Directors: Aitor Arregi and Jon Garaño
Writers: Aitor Arregi, Jon Garaño, Jorge Gil Munarriz and Jose Mari Goenaga
Based on a true story, Marco: The Invented Truth is a fascinating portrait of a man who fabricated another life to gain celebrity status. Enric Macro pretended to be one of the survivors of the 9,000 Spanish people who were sent to Nazi concentration camps during the Second World War. Why anyone would invent such a history is perhaps unfathomable, and this film provides no answers.
With Franco’s Spain aligned with Germany during the war, despite declaring itself neutral, the fact that there were Spanish inmates in prison camps such as Flossenbürg and Mauthausen was hardly discussed in the war’s aftermath. It took a long campaign by survivors for more recent governments to recognise Spain’s more direct involvement with Hitler. One of the greatest speakers for Amical de Mauthausen, an association created to remember the dead and the survivors of the concentration camp, was Marco.
Early in the film, we see Marco going into a school classroom, telling the rapt students about the chimneys of the camp spewing ashes into the air. His speeches only get more detailed, more horrific, as he describes what happened to him at Mauthausen.
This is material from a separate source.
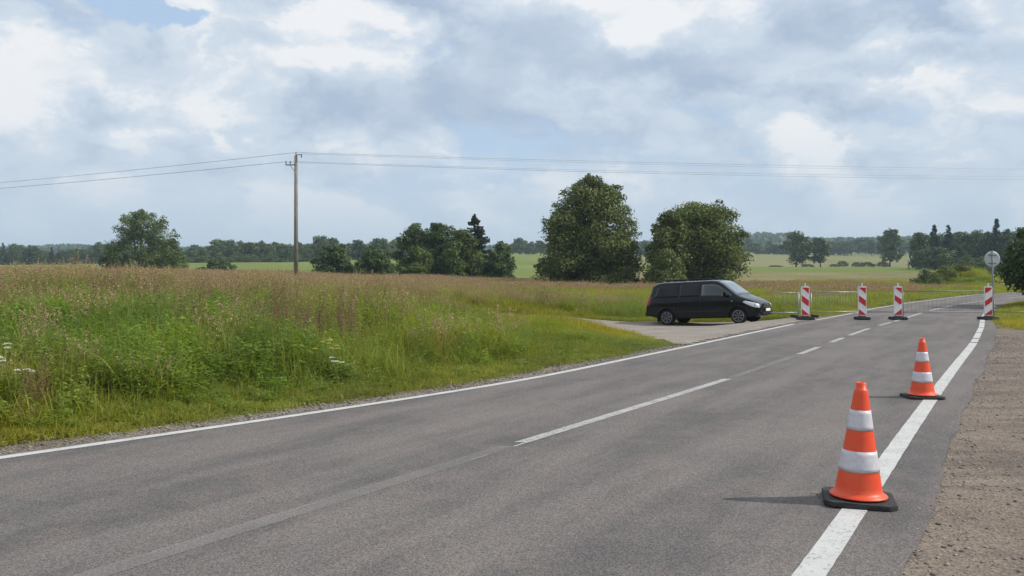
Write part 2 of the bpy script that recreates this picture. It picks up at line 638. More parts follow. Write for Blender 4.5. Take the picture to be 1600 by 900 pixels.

One story, about playing chess with a Nazi officer, has all the drama of a political thriller. His listeners are moved, and tears are shed.
But we also see Marco attempting to obtain an official record to prove he was interned in Mauthausen. He begs friendly administrators for a certificate to prove that he was a prisoner, and when this fails, we see him adding his name to a list that he has stolen from officials. This film implies that his wife knew about the fraud but did nothing to expose him. She feigns sleep in bed while he alters one of the names on the photocopied list.
However, Marco’s talent in delivering emotional speeches and his dogged determination meant that the Amical received the attention of the Zapatero Government in the mid-2000s. Indeed, in the film, Marco suggests that without him, lies notwithstanding, the cause would have never become so well-known. But the filmmakers don’t seem so convinced, showing Marco as a man who will become famous at any cost.
Looking eerily like the real man, Eduard Fernández puts in a great performance as Marco, never giving the audience a clue to the reasons for his lies and displaying little remorse for them either. The best shots in the film are those that expose him dyeing his moustache in the mirror, a metaphor of vanity, sure, but also of the role he’s playing and the disguise he’s adapting.
That this is not a new story, the film freely admits. There have been books written about Marco and even a documentary which Marco helped to make. But Marco: The Invented Truth takes liberties, seen at the very start where a clapperboard board snaps shut to the shout of “Action”. Perhaps we will never know the reasons why Marco told such awful lies and, with his death in 2022 at the age of 100, the truth has probably died with him.
Marco: The Invented Truth is screening at the BFI London Film Festival 2024.